### Requirements
Return nothing but the lines from the one with "Recreate this scene as a Blender Python (bpy) script. Use" through the one with "C = sc.collection" in the data below, word for word and without pictures.

### Exercise materials
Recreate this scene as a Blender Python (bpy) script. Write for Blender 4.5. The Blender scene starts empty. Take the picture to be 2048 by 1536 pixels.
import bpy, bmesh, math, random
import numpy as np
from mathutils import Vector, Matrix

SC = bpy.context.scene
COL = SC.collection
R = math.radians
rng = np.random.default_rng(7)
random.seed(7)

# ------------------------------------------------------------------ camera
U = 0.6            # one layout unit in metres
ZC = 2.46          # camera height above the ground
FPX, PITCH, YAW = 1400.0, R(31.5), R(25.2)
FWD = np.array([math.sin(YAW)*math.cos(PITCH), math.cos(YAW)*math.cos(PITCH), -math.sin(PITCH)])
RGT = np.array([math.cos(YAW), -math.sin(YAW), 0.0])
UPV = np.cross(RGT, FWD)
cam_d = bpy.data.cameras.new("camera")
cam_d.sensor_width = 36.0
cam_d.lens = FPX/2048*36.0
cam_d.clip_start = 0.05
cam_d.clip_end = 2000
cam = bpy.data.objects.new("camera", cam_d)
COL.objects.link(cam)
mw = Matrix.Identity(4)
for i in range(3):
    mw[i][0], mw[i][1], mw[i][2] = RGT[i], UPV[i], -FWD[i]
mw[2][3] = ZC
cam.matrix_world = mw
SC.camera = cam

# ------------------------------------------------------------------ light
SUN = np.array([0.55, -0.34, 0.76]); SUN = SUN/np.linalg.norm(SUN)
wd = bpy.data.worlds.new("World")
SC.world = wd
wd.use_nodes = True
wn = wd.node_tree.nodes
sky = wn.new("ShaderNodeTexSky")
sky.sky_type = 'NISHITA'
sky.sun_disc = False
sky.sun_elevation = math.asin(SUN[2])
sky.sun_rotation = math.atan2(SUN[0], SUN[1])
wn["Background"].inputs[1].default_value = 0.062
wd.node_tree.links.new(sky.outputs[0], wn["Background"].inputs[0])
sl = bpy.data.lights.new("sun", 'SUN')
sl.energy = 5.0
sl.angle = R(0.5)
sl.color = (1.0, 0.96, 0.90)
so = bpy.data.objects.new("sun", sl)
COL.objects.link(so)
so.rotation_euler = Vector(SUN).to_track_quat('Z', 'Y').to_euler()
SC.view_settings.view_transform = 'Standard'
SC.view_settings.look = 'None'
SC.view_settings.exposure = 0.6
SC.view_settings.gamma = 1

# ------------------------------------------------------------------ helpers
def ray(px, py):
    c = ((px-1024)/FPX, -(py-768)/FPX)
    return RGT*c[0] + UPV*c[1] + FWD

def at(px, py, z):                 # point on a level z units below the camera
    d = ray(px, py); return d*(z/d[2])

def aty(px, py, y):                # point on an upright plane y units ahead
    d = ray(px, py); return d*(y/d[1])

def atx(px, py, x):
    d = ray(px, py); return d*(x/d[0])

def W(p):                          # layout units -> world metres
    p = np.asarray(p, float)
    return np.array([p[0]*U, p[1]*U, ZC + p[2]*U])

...

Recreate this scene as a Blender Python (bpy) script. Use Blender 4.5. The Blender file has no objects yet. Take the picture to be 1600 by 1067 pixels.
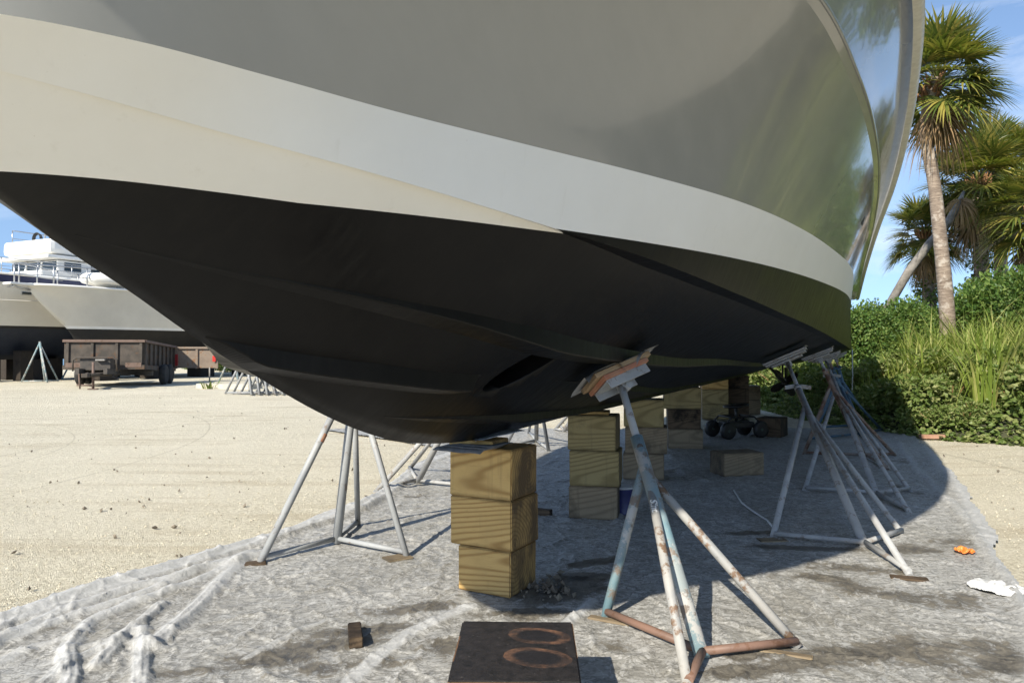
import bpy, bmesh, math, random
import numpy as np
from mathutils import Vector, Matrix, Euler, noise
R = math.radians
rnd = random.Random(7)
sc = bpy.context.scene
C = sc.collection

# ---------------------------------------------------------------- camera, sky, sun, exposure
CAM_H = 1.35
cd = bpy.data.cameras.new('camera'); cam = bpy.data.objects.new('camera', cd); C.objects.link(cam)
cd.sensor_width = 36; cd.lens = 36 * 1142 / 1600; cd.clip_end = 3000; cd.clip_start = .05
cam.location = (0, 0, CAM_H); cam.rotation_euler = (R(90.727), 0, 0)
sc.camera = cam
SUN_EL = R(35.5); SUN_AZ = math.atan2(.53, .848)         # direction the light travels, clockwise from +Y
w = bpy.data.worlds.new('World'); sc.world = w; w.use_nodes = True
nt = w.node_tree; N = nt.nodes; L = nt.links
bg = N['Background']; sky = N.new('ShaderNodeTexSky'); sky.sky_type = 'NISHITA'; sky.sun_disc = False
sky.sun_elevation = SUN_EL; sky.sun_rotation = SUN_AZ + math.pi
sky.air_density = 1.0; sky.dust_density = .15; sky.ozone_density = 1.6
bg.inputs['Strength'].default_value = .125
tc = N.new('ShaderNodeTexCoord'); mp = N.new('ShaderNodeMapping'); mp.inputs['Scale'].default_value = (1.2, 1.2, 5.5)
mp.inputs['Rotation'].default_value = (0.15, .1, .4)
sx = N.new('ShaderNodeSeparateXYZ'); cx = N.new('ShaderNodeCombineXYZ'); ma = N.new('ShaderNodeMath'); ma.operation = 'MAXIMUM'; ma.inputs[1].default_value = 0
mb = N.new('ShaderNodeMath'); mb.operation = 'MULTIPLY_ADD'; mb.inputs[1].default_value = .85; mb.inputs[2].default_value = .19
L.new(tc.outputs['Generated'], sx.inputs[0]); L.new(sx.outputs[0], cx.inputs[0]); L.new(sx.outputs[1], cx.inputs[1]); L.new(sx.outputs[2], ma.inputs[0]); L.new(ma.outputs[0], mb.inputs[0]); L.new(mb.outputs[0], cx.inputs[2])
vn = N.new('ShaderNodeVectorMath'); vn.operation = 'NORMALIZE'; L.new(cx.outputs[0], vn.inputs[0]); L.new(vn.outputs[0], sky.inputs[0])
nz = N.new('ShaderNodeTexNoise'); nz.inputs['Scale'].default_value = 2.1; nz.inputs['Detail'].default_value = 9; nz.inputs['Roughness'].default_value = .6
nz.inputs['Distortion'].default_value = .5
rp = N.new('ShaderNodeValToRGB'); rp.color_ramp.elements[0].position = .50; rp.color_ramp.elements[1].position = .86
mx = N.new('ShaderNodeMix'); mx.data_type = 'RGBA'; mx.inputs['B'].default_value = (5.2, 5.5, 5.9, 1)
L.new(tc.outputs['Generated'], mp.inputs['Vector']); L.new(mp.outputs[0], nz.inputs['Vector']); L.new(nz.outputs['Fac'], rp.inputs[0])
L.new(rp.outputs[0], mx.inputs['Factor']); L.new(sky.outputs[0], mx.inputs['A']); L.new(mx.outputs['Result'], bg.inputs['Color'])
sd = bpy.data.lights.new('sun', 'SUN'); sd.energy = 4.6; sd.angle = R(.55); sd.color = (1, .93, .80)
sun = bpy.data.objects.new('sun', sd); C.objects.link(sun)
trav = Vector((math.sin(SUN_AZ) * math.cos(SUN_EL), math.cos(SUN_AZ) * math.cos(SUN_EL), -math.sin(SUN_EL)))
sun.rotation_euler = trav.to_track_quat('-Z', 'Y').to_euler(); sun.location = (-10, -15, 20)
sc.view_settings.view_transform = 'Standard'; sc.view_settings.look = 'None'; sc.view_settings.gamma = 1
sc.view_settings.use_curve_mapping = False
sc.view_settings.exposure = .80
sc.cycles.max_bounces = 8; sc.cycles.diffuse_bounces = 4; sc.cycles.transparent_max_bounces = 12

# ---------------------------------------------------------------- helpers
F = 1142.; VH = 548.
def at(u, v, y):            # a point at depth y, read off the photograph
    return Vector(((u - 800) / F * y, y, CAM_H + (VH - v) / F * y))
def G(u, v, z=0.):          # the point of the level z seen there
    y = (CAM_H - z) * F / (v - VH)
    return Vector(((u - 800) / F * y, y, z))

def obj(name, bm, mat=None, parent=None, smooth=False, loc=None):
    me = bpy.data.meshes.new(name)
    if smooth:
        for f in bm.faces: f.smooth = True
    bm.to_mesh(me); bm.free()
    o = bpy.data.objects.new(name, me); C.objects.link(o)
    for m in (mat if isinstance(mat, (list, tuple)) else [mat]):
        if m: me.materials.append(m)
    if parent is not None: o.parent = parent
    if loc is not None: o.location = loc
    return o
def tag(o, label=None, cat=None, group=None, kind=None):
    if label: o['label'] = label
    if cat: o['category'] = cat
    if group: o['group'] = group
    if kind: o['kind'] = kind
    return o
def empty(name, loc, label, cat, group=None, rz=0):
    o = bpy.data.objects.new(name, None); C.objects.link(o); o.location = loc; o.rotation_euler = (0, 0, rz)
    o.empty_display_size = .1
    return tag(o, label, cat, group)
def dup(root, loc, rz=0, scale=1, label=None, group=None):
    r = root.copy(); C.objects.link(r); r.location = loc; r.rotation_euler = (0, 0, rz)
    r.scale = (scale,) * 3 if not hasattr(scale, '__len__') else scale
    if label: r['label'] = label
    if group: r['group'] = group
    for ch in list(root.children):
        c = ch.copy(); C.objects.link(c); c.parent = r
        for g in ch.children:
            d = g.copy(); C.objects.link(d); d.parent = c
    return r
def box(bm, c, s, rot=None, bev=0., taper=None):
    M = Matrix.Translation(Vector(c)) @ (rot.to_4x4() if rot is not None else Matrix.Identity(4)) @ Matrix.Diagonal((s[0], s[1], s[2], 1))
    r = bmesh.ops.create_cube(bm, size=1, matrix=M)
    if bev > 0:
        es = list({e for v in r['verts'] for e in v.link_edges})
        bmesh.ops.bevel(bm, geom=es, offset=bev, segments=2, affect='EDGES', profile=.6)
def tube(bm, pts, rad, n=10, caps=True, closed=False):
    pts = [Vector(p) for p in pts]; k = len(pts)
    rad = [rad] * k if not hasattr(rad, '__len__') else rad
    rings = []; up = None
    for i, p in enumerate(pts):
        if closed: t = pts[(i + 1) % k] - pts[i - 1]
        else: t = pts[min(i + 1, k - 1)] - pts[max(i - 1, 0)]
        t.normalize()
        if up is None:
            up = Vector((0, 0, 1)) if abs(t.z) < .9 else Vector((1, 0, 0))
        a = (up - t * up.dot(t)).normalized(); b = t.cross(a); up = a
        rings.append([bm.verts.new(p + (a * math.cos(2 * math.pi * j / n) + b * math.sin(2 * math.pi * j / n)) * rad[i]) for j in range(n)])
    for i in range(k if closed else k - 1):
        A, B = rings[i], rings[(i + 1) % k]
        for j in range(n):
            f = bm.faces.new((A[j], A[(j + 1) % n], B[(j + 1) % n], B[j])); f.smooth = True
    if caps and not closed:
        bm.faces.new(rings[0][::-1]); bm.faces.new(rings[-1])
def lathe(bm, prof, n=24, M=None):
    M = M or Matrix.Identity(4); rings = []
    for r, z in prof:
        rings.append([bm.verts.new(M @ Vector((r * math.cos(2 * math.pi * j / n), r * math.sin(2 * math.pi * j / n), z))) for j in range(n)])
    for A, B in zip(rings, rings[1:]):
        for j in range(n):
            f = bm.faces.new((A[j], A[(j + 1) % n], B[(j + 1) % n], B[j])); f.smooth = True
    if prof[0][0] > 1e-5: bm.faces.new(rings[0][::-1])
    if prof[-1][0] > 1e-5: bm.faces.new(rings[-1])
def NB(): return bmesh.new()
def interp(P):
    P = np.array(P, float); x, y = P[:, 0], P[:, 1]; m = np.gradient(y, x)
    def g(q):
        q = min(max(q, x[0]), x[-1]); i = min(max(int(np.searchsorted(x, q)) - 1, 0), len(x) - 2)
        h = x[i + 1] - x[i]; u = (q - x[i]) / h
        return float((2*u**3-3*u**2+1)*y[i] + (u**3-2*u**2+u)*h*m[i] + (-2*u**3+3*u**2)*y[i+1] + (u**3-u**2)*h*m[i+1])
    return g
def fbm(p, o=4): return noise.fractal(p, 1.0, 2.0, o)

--

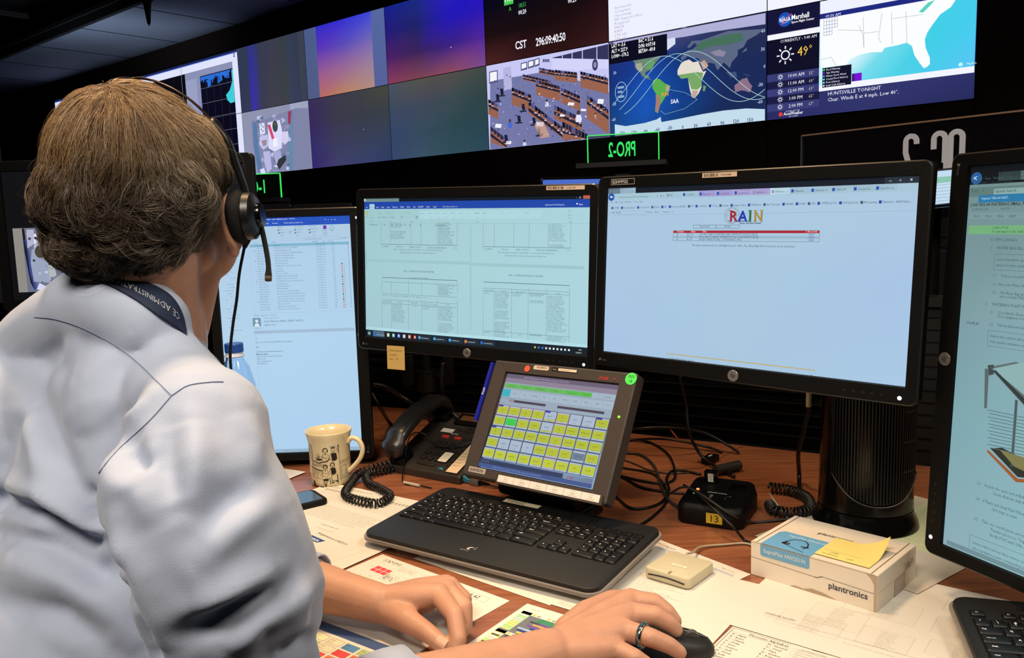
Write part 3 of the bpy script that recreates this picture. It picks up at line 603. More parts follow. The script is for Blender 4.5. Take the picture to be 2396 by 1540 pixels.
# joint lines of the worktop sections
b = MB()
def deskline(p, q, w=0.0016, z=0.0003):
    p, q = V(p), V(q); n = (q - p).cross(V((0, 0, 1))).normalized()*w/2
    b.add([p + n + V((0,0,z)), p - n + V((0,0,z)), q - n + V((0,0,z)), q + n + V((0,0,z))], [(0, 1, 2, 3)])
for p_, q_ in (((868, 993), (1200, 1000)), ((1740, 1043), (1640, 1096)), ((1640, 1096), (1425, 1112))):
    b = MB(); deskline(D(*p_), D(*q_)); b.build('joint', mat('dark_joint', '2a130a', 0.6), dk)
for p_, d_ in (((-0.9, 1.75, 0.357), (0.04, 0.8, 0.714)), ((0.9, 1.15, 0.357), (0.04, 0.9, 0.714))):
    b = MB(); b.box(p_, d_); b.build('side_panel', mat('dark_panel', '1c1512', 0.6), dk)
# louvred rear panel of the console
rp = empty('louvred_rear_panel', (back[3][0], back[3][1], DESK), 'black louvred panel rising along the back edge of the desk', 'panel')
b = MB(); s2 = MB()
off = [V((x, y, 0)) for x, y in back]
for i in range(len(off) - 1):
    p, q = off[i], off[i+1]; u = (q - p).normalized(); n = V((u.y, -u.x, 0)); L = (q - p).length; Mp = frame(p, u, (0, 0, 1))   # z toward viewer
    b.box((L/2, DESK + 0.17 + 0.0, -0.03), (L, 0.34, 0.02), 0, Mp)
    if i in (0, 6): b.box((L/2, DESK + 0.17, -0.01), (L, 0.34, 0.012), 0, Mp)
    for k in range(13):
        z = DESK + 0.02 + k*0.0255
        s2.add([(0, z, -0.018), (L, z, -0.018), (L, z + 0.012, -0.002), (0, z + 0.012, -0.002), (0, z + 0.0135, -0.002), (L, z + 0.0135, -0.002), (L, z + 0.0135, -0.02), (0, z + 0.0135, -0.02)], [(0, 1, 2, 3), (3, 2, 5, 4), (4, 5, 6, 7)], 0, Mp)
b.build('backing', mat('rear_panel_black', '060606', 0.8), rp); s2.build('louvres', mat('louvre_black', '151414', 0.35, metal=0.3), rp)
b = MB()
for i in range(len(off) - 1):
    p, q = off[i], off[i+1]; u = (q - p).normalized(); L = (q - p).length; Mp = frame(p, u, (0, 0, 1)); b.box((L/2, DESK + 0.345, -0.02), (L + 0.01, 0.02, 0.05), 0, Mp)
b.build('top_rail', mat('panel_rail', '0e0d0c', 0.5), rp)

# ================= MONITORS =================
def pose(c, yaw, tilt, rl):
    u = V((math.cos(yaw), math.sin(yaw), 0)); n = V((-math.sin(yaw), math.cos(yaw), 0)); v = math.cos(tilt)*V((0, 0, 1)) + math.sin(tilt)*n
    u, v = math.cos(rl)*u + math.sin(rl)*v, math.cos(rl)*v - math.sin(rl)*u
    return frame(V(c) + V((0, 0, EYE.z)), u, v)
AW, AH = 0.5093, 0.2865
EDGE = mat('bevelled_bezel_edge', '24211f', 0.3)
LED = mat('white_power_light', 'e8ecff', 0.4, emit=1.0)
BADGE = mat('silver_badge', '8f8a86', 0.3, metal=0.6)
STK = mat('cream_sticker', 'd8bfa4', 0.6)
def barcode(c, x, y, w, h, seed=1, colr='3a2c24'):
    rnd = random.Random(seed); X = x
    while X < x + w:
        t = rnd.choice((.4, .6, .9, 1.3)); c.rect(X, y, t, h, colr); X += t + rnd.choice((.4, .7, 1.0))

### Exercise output
Recreate this scene as a Blender Python (bpy) script. Use Blender 4.5. The Blender file has no objects yet. Take the picture to be 1600 by 1067 pixels.
import bpy, bmesh, math, random
import numpy as np
from mathutils import Vector, Matrix, Euler, noise
R = math.radians
rnd = random.Random(7)
sc = bpy.context.scene
C = sc.collection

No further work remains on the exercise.